The other side, whether it is how we face old age or what happens when we meet strangers, provides an opportunity for growth, learning, and life. We are about to begin our Mission Study, in preparation for the search for the next Pastor and Head of Staff; and we have an opportunity before us to look across the sea, knowing that it will challenge us with winds and storms, but knowing also that Calvary can look forward to its transformation.

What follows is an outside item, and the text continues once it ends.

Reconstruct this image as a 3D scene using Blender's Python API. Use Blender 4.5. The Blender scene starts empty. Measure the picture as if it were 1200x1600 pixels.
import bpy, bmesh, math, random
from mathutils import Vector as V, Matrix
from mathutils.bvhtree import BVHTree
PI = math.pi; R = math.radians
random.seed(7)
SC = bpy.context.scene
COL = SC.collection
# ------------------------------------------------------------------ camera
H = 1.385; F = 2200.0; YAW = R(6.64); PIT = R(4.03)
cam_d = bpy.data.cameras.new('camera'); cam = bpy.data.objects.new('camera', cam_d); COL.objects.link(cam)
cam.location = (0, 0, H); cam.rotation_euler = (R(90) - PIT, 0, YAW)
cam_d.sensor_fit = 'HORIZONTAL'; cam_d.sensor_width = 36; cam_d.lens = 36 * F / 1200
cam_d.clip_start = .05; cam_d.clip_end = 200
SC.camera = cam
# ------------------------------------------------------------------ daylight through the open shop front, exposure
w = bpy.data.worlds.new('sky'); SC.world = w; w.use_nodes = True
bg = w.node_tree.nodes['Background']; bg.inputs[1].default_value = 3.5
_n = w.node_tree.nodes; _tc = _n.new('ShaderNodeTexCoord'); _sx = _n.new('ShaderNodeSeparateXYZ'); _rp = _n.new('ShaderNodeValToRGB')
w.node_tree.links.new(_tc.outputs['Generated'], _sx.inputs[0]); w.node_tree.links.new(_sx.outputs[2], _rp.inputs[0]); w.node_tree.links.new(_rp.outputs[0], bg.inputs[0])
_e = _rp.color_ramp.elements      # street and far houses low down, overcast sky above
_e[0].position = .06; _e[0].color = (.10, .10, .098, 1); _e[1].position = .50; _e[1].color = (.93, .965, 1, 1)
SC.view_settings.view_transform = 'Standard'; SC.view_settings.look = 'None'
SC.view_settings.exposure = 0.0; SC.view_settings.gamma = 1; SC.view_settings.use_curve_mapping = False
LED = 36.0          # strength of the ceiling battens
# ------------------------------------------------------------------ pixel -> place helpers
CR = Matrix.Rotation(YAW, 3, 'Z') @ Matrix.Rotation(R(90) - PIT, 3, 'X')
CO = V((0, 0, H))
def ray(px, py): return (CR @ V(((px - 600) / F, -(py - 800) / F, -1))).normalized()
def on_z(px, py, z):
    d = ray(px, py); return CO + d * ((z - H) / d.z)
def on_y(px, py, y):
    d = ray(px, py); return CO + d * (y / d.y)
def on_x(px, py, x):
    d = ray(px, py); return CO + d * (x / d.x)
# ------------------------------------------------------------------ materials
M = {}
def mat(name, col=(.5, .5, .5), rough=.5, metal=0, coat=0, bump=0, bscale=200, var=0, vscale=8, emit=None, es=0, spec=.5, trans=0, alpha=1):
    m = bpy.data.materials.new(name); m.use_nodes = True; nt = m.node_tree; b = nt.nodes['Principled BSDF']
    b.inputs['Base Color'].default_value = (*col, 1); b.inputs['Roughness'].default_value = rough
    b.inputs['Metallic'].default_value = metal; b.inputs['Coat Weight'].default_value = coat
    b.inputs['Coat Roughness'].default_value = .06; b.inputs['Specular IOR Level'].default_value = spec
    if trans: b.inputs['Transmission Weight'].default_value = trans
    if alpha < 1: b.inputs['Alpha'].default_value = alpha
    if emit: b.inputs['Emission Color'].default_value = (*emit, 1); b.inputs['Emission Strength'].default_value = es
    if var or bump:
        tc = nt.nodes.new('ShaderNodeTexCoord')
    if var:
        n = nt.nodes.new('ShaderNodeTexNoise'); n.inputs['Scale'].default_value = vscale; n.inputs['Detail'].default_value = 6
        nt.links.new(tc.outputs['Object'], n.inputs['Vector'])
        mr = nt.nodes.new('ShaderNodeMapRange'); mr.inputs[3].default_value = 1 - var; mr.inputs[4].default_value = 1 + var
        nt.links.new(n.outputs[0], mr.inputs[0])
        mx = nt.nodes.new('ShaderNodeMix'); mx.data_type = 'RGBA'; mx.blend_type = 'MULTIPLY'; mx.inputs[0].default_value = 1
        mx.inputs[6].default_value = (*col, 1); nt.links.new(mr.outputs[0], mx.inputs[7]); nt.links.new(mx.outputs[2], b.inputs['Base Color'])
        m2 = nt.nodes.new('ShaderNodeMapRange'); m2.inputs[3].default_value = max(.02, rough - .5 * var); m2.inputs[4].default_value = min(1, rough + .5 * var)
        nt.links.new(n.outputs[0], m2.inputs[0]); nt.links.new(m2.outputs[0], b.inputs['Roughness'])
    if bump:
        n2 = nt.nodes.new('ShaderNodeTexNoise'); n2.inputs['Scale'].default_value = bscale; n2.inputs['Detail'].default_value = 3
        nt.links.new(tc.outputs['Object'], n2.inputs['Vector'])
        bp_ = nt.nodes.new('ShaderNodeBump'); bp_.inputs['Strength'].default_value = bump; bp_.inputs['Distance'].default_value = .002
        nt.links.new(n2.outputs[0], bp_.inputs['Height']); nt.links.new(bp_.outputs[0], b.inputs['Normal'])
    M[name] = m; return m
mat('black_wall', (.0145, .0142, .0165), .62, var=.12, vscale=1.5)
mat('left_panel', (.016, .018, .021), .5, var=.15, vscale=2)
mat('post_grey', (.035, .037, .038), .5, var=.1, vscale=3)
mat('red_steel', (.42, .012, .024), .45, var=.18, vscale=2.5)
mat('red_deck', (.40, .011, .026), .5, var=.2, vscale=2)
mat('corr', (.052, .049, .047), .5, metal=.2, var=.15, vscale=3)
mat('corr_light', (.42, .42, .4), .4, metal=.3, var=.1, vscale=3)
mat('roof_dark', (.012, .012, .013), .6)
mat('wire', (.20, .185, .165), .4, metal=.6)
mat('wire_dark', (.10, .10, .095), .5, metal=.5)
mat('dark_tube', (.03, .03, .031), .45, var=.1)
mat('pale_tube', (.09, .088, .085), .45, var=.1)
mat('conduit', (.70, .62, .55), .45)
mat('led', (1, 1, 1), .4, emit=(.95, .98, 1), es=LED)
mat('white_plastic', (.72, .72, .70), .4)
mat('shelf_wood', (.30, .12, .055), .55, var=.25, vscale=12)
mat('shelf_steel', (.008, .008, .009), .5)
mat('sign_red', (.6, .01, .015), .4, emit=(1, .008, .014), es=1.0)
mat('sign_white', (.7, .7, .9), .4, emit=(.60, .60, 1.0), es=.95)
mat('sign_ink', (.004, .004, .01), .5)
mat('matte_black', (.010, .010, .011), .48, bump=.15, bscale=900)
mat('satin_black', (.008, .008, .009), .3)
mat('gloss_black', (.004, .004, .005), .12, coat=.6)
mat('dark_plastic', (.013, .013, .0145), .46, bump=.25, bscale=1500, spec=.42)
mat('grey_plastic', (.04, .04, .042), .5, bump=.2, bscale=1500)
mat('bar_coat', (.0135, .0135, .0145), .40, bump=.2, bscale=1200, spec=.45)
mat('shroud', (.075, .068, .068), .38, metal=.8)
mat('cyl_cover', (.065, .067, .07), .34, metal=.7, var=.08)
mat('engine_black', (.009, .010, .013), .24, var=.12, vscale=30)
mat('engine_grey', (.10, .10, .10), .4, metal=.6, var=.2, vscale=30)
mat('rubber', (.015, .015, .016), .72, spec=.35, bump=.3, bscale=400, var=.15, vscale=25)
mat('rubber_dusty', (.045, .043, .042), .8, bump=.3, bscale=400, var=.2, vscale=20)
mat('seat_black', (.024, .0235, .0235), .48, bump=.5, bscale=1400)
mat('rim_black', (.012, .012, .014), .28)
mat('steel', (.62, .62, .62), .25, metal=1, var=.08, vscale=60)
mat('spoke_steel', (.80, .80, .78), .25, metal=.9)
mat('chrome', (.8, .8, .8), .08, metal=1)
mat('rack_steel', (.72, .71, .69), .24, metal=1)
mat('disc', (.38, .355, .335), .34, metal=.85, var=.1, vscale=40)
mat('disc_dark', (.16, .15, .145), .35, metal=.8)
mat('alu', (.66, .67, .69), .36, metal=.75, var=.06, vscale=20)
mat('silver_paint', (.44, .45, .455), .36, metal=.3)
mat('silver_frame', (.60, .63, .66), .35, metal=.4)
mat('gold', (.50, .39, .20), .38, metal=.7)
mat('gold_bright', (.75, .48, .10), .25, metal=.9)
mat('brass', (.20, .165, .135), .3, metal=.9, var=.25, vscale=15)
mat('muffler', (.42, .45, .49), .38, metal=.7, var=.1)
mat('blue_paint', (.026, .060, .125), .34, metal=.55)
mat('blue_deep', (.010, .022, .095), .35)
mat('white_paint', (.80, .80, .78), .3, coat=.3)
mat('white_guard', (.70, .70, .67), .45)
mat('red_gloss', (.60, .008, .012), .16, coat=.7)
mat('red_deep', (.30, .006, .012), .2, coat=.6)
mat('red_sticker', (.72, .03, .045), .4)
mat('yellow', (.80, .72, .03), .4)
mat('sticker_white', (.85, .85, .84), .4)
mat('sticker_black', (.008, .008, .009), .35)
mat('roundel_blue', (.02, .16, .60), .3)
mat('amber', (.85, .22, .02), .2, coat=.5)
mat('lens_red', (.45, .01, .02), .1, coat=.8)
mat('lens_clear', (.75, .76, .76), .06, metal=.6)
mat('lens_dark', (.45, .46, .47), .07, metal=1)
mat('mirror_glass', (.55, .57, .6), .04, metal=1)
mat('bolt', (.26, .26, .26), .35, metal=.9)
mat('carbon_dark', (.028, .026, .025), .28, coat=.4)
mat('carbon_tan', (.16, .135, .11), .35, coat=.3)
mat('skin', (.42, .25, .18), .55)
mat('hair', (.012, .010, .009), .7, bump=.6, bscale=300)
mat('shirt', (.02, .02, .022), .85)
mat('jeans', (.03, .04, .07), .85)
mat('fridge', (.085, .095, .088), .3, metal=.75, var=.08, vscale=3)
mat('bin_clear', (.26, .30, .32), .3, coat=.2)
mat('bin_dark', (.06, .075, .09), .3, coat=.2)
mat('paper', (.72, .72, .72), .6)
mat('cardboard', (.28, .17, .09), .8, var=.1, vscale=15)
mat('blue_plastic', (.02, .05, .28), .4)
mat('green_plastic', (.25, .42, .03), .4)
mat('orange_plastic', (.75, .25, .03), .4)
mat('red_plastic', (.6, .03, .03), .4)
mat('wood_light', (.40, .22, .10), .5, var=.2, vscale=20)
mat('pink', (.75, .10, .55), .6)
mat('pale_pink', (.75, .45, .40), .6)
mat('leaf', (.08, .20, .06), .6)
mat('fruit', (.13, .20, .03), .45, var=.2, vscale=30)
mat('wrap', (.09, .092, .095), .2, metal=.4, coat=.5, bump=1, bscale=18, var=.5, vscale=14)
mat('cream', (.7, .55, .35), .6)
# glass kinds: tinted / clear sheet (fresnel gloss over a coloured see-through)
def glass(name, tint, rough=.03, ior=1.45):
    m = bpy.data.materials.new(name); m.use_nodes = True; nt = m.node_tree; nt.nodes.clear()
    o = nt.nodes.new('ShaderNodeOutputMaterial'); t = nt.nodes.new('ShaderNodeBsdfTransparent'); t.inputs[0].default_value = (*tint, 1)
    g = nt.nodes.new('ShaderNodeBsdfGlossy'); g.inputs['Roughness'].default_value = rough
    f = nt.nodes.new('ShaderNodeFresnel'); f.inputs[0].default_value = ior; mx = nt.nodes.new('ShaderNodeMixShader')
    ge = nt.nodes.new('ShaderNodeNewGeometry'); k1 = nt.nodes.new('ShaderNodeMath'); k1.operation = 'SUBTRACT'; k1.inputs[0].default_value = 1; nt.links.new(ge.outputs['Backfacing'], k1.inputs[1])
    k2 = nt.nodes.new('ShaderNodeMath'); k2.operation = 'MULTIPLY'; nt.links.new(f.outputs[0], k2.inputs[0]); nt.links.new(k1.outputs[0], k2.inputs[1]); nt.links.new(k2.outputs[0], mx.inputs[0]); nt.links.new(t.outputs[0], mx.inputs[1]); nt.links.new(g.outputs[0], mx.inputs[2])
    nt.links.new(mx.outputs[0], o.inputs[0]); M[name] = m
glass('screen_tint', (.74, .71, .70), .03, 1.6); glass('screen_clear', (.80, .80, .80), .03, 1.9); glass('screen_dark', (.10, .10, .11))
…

We often lift up the cliche about “re-arranging the deck chairs on the TITANIC” to illustrate how NOT to work for change. But the more helpful lesson that I learned from the movie about what happened on the TITANIC, was the problem of “lifeboat” thinking.  Lifeboats is finite thinking. Lifeboat thinking says that only so many people can fit in here. Survival, scarcity, limited, a chosen few are the perspectives of “lifeboat thinking.” “If we take on more, we all may perish!” Diane Butler Bass suggests a new ship narrative—the Mayflower, an explorer ship in a new world. The Mayflower was a ship in a new land, in uncharted and unfamiliar waters. And like the Mayflower, if we stick together, rely on each other, and also learn from the inhabitants, receive the gifts they have to offer, we’ll make it. In contrast to the disastrous ending of the TITANIC, the story of the Mayflower ends at a banquet table. I grew up eating around banquet tables. It is a place of abundance, enough for all. There is welcome, sharing and community. Yes, of course, there are family issues, complicated by the fact that we’re not crazy about all the people gathered at the table. But we deal with it. We value it. And we work hard to make it happen. It gives shape and meaning to our lives, these banquet tables we gather around. And of course, the Church gathers around a table as well, our Lord’s Table.

Calvary Church, we have followed Jesus into the sea; and we continue to struggle to make our way to the other side. Confronted by the chorus of conflicting voices, each clamoring to chart the correct course, let us ALL be a bit more modest and humble about our place in the Church. In the end, it is Jesus who is the captain and navigator. Jesus is the Lord of the Church, of life and death. Well you know how the story ends—Jesus does wake up in time to calm the wind and the sea.  And may we, like the disciples, be filled with great awe and confess to one another: “Who then is this, that even the wind and the sea obey him”?